On ne peut pas séparer la Foi Catholique de la Discipline Traditionnelle au sujet des Sacrement et rester toujours catholique.

Q. Que devraient faire selon vous les Cardinaux et Évêques catholiques pour éviter un désastre en Octobre lors du Synode pour la Famille?

M. Domet: Notre Cardinal l'Archevêque Collins a traité publiquement la question et il soutient la doctrine. Il a demandé que les fidèles donnent leur apport et j'ai certainement fourni le mien. Ce que les fidèles catholiques ont besoin de voir est davantage d'exemples de prélats comme le Cardinal Burke et l'Évêque Athanasius Schneider, le Cardinal Sarah, l'Archevêque Cordileone, les évêques polonais et beaucoup parmi les africains.

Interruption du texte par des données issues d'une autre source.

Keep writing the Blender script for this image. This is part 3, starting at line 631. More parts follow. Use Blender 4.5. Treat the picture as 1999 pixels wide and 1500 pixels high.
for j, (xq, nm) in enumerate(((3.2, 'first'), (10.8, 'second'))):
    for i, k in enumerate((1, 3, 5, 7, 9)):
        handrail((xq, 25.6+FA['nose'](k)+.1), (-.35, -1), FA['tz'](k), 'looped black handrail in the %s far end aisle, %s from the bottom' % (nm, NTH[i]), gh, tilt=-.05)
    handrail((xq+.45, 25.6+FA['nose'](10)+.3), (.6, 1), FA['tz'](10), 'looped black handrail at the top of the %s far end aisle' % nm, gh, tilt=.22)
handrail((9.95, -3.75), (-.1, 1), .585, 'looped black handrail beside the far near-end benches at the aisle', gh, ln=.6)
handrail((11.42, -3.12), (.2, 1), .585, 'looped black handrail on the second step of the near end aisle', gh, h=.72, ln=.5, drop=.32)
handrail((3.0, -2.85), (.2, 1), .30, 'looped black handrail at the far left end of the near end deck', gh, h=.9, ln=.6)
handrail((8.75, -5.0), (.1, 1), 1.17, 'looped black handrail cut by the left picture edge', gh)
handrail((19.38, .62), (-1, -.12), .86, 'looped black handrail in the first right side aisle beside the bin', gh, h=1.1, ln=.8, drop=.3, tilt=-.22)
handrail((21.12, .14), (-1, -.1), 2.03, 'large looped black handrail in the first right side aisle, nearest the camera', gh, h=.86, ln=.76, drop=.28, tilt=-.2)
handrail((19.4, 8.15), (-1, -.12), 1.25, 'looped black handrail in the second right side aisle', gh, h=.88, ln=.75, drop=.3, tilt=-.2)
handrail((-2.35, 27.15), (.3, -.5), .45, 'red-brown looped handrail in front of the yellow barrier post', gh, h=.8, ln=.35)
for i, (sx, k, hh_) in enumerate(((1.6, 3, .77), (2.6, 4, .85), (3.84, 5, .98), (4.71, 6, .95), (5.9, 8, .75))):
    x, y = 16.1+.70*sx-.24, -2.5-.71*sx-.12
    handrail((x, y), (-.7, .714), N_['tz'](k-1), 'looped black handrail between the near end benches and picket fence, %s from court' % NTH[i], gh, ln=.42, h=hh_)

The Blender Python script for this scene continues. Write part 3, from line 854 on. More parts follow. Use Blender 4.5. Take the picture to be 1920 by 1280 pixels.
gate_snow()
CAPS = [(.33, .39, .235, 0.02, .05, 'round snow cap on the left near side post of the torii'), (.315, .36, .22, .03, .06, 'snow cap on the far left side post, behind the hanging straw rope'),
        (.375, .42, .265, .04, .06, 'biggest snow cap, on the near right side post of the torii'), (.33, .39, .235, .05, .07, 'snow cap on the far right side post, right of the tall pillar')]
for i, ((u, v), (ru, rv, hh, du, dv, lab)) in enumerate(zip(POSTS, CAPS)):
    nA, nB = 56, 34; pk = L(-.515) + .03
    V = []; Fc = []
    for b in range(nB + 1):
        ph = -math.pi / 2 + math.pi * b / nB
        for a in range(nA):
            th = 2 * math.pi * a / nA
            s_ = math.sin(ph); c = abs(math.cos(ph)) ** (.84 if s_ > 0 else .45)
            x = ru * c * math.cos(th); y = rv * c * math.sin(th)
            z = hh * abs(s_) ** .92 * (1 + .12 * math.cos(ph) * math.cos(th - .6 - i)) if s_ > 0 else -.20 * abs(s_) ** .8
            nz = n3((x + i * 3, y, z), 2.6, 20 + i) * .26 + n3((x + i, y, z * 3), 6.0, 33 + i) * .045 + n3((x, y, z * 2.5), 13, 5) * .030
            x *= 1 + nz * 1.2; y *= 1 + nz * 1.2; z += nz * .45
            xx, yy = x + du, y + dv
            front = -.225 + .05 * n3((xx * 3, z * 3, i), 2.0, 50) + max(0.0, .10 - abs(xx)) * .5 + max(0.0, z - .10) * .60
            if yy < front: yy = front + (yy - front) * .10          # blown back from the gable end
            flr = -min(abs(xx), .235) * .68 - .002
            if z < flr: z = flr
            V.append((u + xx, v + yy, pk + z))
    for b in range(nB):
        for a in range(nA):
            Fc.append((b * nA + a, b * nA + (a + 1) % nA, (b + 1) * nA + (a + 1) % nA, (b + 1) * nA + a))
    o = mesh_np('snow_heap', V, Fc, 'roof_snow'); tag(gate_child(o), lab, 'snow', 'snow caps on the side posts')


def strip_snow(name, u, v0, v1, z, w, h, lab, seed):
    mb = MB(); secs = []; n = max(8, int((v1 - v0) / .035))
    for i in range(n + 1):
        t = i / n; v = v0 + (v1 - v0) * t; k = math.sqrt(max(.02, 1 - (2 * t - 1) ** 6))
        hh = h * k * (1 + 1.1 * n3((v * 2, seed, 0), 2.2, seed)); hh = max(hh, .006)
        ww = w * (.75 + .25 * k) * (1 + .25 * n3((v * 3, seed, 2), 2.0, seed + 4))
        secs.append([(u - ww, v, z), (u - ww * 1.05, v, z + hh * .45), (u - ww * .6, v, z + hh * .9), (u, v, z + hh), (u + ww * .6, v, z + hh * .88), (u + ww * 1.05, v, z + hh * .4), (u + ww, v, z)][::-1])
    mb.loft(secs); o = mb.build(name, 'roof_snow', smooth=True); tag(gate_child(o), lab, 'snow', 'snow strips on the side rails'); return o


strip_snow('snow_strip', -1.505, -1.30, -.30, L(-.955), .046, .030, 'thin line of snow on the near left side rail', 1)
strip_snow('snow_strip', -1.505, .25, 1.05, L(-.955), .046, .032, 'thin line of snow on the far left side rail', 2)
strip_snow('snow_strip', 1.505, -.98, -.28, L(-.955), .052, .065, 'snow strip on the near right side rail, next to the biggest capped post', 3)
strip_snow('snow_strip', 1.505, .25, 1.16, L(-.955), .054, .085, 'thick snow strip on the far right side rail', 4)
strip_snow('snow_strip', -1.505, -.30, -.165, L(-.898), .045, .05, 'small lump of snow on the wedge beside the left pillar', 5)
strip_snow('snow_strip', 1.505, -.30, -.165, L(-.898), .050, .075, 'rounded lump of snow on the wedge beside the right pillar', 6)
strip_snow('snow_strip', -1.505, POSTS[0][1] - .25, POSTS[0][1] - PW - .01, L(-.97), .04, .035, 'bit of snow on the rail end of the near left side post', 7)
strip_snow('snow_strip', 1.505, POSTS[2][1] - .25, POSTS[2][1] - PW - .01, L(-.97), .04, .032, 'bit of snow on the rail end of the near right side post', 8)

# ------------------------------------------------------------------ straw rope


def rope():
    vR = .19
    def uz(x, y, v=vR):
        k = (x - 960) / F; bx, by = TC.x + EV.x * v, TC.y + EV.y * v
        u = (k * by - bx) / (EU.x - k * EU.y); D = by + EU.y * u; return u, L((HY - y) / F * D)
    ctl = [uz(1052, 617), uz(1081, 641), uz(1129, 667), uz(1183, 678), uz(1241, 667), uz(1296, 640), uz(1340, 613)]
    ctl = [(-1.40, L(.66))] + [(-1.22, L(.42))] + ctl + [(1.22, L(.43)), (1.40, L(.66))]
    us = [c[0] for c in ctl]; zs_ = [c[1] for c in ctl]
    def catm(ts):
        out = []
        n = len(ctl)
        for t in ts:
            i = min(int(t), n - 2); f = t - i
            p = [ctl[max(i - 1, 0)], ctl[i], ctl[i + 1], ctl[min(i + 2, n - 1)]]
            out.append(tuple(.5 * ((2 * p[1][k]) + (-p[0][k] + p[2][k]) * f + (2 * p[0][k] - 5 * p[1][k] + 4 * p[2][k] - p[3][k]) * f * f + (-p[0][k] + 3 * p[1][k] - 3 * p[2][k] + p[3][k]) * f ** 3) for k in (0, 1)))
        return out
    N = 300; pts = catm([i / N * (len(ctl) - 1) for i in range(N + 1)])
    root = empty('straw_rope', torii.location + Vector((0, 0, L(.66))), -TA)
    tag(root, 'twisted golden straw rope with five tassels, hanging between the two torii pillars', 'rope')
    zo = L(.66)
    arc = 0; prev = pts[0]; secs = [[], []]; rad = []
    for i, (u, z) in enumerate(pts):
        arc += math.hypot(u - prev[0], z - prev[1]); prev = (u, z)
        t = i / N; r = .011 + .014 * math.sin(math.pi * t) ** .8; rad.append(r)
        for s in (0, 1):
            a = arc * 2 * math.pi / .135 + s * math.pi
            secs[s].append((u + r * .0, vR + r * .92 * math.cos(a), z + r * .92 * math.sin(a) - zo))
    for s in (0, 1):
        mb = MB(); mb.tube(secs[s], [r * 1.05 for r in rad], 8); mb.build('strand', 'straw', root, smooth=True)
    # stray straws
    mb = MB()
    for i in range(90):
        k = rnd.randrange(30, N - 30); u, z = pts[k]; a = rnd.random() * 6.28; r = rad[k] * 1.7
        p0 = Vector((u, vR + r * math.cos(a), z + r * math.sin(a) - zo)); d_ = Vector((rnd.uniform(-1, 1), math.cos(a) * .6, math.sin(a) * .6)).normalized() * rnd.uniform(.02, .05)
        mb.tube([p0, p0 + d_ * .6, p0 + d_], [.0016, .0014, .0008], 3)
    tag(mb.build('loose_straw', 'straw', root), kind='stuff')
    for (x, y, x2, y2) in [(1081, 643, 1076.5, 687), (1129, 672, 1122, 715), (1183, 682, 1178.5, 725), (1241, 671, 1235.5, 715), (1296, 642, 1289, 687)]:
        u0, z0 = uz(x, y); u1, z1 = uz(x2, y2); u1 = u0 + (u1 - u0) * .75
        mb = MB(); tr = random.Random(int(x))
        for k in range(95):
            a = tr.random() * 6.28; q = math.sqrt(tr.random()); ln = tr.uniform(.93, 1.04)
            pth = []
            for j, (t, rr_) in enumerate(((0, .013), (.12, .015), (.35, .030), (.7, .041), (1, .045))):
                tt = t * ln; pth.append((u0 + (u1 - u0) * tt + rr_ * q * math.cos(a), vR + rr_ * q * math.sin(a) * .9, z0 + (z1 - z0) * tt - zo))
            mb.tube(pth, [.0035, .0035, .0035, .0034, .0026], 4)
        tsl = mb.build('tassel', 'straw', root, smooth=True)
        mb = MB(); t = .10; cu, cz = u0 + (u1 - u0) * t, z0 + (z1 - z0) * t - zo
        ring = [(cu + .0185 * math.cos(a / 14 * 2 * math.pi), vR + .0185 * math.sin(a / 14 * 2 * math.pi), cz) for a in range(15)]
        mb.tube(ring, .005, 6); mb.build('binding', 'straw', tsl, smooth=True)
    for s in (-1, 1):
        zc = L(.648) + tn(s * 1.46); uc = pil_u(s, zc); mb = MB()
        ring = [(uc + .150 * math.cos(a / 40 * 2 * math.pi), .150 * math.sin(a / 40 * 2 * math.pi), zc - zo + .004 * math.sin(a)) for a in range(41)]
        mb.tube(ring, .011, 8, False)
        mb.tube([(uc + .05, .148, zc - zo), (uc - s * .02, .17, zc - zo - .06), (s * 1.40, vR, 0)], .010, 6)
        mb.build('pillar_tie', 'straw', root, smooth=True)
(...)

Pourquoi ne parlent-ils pas haut? De quoi ont-ils peur? J'en ai assez des évêques en Belgique et aux Etats-Unis et ici au Canada qui envisagent de bénir et d’accepter les modes de vie alternatifs. Oui, ils l'ont dit, pas besoin de les nommer. J'ai assez entendu de cette "miséricorde" qui est une fausse miséricorde, il n'y a rien de miséricordieux à laisser quelqu'un dans une situation qui compromet son salut éternel.

Q. Si le Pape et ceux qui préfèrent être loyaux à lui plutôt qu'à Jésus-Christ, devaient imposer ou déclarer quelque déviation de la Foi ou de la discipline traditionnelle des Sacrements lors du Synode d'Octobre, serez-vous du côté du pape ou avec Jésus-Christ?

M. Domet: Je suis avec Jésus-Christ mon Seigneur et Sauveur. Il ne faut pas que nous, les Catholiques, attribuions à un pape quelconque - comme nos amis protestants croient que nous le faisons - un statut exagéré, une infaillibilité sans lien avec l'Evangile, ce qu'il n'a pas. Le Concile Vatican I l'a dit clairement.

Q. Selon vous, à quel niveau sont les enjeux dans cette bataille?

M. Domet: Aussi hauts qu'il est possible: schisme, hérésie et la perte d'âmes et comme le disait notre bien-aimé Benoît XVI "le futur de notre monde est en jeu". Ils ne se moqueront pas de Dieu.